While the interior and exterior may change, the quality of the food and service remains constantly great. The menu at The Grill has a wonderful variety, from duck to shrimp Alfredo to lamb chops to chicken Saltimbocca, there is something for every palate.

As the seasons change, Tony varies a few of the offerings while keeping customer favorites. “I change the menu three or four times a year. In the summer we’ll serve more seafood and lighter salads,” Tony said. “Some items are always on the menu. If people are loving something, then I’ve got to keep what they like on the menu.”

I mentioned to Tony that I’m a rather boring customer as I eat my favorites every time I go out. Occasionally I’ll try something new, but normally if someone else orders it and I taste it via a small bite.

Tony didn’t flinch at my confession. “I eat the same thing out every time. I’m a creature of habit,” he said with his signature smile.

When I’m at The Grill, I have to have the Lobster Turnover with Shrimp and Lemon Cream Sauce. Tony generously included that recipe among the ones he picked for our VS readers. And, he gave me a few tips to make the cooking process easier.

“Don’t overcook the lobster. Don’t be afraid of the phyllo dough. It can stick together, and frustrate you. Keep a moist towel over it when you’re working with it,” he advised.

We also have a wild mushroom bisque for an appetizer, but you could also serve it for lunch, or have the bisque for dinner with a side salad and some crusty, buttered bread. Tony’s tip for the bisque, and most soups, is one I’ve already used on a recent batch of soup.

“I start most soups with a decent amount of celery, onions, and carrots. Some people don’t like to use carrots because of the color, but the bang for the buck is huge. With carrot, you get the sweetness, and there is such a difference in the flavor,” said Tony.
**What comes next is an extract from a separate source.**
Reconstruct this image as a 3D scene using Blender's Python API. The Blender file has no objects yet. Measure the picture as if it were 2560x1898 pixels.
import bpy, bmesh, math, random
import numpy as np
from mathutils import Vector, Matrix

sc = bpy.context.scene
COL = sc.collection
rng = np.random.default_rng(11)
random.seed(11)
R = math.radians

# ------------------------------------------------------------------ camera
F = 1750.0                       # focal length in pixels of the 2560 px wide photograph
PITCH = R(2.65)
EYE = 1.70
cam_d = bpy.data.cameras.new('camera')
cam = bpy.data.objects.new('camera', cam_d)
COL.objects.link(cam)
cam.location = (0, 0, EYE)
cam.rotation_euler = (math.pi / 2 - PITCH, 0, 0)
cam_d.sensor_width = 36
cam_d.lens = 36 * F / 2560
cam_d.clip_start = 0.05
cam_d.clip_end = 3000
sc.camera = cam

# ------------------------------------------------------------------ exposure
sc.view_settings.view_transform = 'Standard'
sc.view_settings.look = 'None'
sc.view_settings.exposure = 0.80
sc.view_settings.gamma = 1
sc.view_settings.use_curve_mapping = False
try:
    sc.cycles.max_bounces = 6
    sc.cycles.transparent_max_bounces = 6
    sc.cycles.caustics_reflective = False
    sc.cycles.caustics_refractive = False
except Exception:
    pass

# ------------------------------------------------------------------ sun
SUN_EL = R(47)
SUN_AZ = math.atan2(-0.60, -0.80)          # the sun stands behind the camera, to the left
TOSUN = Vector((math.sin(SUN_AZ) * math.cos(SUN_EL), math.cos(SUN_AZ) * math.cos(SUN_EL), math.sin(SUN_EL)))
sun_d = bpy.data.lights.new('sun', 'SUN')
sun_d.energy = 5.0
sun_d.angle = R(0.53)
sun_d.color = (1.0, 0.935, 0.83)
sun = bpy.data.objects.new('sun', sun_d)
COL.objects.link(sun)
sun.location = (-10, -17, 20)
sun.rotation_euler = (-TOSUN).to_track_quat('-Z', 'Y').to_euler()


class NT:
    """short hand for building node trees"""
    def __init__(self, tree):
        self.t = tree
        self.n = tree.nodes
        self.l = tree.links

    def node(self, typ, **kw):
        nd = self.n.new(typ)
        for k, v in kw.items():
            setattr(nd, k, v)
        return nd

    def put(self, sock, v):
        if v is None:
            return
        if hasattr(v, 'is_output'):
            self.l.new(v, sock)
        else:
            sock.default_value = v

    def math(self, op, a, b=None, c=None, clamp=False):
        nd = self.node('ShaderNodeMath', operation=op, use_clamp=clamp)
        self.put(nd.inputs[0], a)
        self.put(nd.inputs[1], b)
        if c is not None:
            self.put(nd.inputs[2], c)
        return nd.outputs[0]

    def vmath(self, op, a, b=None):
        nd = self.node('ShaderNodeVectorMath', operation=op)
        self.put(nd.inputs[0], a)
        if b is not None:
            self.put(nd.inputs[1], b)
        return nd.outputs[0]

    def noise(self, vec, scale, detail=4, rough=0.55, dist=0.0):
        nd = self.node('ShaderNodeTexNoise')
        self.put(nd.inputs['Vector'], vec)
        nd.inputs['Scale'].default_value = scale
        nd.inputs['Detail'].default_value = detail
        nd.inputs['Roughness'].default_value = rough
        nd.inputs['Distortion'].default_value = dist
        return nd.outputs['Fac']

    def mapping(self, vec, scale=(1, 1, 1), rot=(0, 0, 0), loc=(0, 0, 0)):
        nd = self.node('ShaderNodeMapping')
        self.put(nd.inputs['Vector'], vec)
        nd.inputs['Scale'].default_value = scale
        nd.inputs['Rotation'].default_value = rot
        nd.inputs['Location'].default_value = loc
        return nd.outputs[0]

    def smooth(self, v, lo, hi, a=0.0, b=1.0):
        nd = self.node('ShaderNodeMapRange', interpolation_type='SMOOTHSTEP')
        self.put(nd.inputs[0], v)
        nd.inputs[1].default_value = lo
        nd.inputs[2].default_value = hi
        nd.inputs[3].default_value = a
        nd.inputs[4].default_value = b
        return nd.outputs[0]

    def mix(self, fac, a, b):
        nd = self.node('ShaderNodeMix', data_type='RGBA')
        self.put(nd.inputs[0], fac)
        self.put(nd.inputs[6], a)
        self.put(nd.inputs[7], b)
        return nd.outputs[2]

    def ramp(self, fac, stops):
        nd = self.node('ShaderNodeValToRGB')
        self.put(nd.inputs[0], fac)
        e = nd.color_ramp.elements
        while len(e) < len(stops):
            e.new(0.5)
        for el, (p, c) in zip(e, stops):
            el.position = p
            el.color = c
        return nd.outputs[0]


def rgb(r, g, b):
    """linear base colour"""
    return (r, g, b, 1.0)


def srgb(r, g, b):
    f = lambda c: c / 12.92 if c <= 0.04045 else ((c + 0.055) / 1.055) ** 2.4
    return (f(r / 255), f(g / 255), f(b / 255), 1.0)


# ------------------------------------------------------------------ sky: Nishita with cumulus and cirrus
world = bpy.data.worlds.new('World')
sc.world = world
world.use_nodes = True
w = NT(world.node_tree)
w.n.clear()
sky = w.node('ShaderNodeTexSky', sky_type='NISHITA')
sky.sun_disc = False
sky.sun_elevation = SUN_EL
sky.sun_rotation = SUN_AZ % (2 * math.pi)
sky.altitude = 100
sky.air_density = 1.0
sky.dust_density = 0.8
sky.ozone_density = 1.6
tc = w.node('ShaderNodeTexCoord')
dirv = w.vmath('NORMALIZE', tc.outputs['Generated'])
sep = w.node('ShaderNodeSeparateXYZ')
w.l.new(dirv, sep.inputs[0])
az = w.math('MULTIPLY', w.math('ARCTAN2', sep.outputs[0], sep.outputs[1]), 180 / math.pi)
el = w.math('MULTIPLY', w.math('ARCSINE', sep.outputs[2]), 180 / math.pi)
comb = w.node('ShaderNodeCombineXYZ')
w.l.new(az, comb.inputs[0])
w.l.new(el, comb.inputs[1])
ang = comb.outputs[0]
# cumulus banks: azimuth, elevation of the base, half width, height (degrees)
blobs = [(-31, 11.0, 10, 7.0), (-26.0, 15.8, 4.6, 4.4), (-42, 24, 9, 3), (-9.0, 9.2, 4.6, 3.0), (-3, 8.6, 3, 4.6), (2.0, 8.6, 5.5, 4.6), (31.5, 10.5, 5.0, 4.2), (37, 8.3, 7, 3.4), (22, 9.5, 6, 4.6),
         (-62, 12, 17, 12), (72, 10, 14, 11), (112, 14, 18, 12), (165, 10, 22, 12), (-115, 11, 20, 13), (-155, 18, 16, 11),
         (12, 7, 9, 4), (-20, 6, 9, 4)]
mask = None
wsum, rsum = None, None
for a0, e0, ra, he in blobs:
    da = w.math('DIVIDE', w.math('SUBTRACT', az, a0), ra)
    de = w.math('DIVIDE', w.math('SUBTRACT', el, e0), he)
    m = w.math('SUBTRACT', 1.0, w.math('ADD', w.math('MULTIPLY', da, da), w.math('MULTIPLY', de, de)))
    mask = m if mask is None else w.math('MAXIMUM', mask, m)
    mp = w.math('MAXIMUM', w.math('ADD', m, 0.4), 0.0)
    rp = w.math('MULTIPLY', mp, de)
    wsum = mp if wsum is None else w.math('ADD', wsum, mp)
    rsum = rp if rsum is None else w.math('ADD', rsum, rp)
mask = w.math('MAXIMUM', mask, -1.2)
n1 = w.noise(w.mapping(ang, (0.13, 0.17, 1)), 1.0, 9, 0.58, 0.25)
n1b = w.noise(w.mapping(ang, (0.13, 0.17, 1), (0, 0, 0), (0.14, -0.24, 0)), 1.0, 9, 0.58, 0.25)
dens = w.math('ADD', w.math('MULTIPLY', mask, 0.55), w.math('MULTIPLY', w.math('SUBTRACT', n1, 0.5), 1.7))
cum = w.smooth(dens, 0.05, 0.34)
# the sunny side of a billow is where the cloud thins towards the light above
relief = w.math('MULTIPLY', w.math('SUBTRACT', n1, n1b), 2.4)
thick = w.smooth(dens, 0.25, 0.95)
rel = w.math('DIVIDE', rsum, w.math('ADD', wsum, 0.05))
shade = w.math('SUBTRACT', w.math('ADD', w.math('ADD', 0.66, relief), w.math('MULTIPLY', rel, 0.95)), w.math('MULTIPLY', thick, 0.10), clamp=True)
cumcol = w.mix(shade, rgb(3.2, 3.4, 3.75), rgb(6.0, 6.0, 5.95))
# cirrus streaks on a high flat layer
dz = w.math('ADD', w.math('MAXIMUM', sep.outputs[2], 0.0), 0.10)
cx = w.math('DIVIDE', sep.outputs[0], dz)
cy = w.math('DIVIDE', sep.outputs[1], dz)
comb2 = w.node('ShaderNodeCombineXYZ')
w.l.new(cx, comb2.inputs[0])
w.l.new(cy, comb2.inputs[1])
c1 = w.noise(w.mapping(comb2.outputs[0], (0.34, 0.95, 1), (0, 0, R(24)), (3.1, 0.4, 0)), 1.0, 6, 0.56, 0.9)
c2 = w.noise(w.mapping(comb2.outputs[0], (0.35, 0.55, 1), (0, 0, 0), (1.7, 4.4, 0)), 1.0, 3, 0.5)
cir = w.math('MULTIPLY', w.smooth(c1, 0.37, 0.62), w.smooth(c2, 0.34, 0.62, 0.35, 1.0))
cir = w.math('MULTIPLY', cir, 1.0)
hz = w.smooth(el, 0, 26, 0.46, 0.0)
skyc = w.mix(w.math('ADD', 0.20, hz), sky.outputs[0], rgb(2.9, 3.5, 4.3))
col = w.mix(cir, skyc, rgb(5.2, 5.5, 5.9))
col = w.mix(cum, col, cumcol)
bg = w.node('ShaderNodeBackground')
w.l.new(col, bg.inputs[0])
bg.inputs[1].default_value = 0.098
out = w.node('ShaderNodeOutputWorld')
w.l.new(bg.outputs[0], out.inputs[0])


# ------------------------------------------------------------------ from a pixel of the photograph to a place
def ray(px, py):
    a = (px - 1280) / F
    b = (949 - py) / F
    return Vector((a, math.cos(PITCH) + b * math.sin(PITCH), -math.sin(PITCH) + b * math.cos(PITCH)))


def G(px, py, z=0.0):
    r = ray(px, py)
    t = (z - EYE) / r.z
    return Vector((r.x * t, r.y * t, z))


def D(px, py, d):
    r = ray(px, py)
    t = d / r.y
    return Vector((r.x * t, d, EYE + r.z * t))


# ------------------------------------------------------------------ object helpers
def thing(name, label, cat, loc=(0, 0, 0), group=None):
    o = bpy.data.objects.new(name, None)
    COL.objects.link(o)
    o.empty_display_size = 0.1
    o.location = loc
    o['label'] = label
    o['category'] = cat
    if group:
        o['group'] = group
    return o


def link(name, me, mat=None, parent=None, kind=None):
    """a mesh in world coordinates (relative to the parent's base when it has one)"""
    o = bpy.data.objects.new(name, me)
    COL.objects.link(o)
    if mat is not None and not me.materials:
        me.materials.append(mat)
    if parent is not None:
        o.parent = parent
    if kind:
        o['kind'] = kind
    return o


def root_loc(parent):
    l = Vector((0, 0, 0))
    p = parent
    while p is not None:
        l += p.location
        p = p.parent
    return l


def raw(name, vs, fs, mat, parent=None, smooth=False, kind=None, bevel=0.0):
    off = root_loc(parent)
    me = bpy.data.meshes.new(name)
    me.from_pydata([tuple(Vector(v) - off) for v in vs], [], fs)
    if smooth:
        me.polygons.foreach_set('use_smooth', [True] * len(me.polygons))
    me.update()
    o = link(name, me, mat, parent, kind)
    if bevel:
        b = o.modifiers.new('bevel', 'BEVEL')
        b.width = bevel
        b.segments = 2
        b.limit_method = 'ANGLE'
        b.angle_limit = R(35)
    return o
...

I enjoyed Tony’s Warm Pecan Crusted Goat Cheese Salad that last month. He suggested we, “Warm the pecans just before serving to bring out the oils.”

The Tuesday before Thanksgiving I stopped into The Grill for dinner with a friend. Knowing I had a week of poultry and fish ahead of me, I opted for the grilled pork tenderloin. Yum!

The pork recipe Tony has provided here is easy to make, especially if you apply these tips: “After the pork is grilled, make sure you let it rest at room temperature for at least ten minutes, if not twenty. You want the meat to reach the same temperature on the inside as it is on the outside.” Tony added, “If you purchase the veal stock, then all you have to do is trim, season, and grill the pork. It’s the easiest dish to make, and good in summer and winter.”

After you’ve served your family and guest all of the above, don’t forget a scrumptious winter dessert. Tony’s given us an apple tart recipe that is sweet, flavorful, and the perfect compliment to any meal.

“The tart uses a pastry crust, which is simple: cold butter, flour, sugar, and maybe an egg if you want. Make sure you still see pea-size pieces of butter when you’re cutting the butter into the flour. You don’t want smooth dough. The least amount of flour the better,” Tony said.

All this talk of dessert has made me hungry. Might be time for another trip to The Grill for dinner. The Grill on Main is open Tuesday through Saturday for dinner. On Thursdays, Fridays, and Saturdays, Tony offers a Two-for-One entrée special. And, don’t forget to order the Dark Chocolate Bread Pudding. You’ll thank me!

Lobster Turnover with Shrimp and Lemon Cream
Serves 8
1 lb. Cooked lobster meat diced
2 qt. heavy cream
2 scallions - chopped
¼ cup flour
Salt and white pepper
1 package phyllo dough
1 tsp. butter
2 oz. cooked shrimp - diced
½ lemon

Saute the scallions with the butter. Add the flour to make roux, whisk in 1 qt. cream, wine, fold in lobster meat and season to taste with salt and pepper.

Reduce the cream by half, add salt and pepper, lemon juice and shrimp.

Use 3 sheets of phyllo and brush with butter on each layer, cut in four lengthwise and put lobster filling in bottom of each and fold in triangles like a flag. Should make approximatly 8. Bake for 10 minutes at 400 degrees.